Three generations after Israel's war of independence sent the first Palestinian refugees spilling into Jordan, the Arab world is still wrestling with the problem of how far to absorb a migrant people, many of whom still live in camps. Humanitarian concern at the refugees' 50-year plight is balanced by Palestinian fears that full integration would soften the struggle for the Palestinian right of return - and turn countries with small indigenous populations like Lebanon and Jordan into quasi-Palestinian states. "We are not male chauvinists," says Nahid Hatr, a spokesman for advocates of East Bank supremacy. "But we don't want the world to solve the Palestinian refugee crisis at our expense."

To spare the queen embarrassment, and to avoid further alienating the Palestinians who make up the majority of the country's population, Jordan's cabinet last week moved to defuse the outcry by issuing a little-publicized amendment to Rania's decree. "There will be no automatic right of naturalization," Jordan's Information Minister Mohammed Adwan said. "We will study each application on a case-by-case basis on humanitarian considerations, but we will not award hundreds of thousands" more passports.

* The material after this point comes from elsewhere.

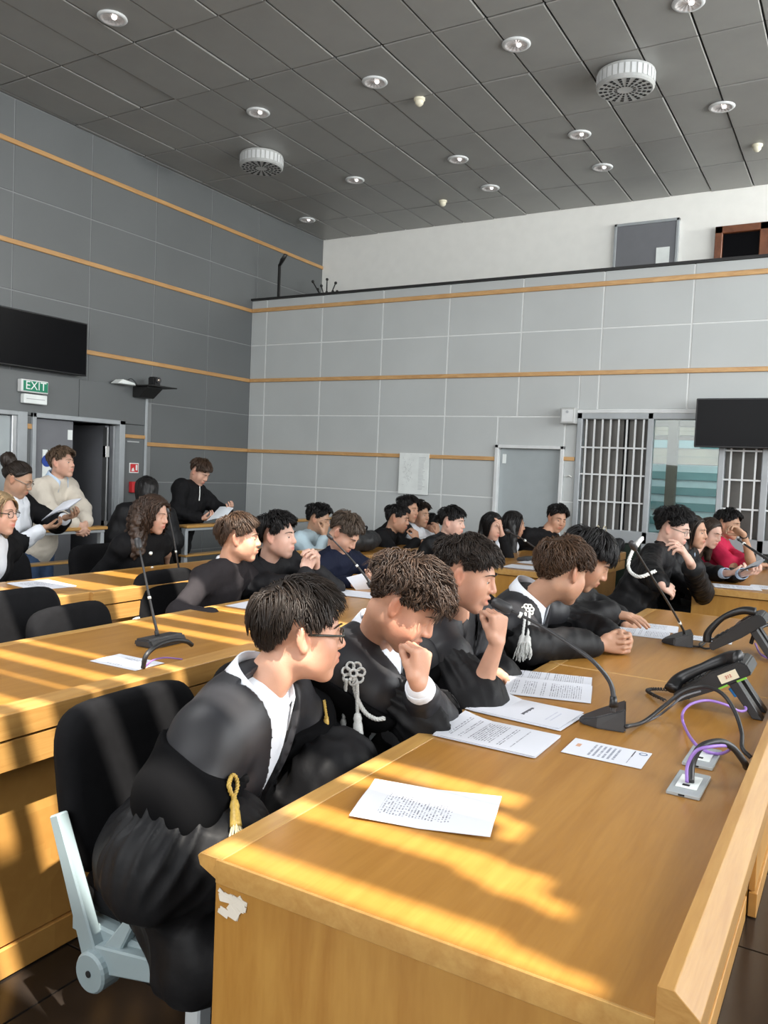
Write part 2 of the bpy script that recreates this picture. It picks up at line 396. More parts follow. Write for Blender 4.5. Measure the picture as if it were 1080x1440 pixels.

But with continued conflict between Israel and the Palestinians and a new war looming in Iraq, East Bankers remain deeply suspicious that their homeland could become the Hotel Hashemite Palestine, and their monarch its concierge. Jordan is alone in the Arab world in routinely granting refugees passports, but each war in the Middle East has propelled a fresh wave of Palestinians into Jordan, turning its Bedouin into a minority in their own land.

With the region again on the brink of war, senior officials say they are concerned that Israel might now use the "fog" of war to push Palestinians en masse into Jordan. Their fears have reached new heights since Jordan's foreign minister, Marwan Muasher, failed to secure a public declaration from Israeli Prime Minister ariel Sharon disavowing the possibility of a population transfer.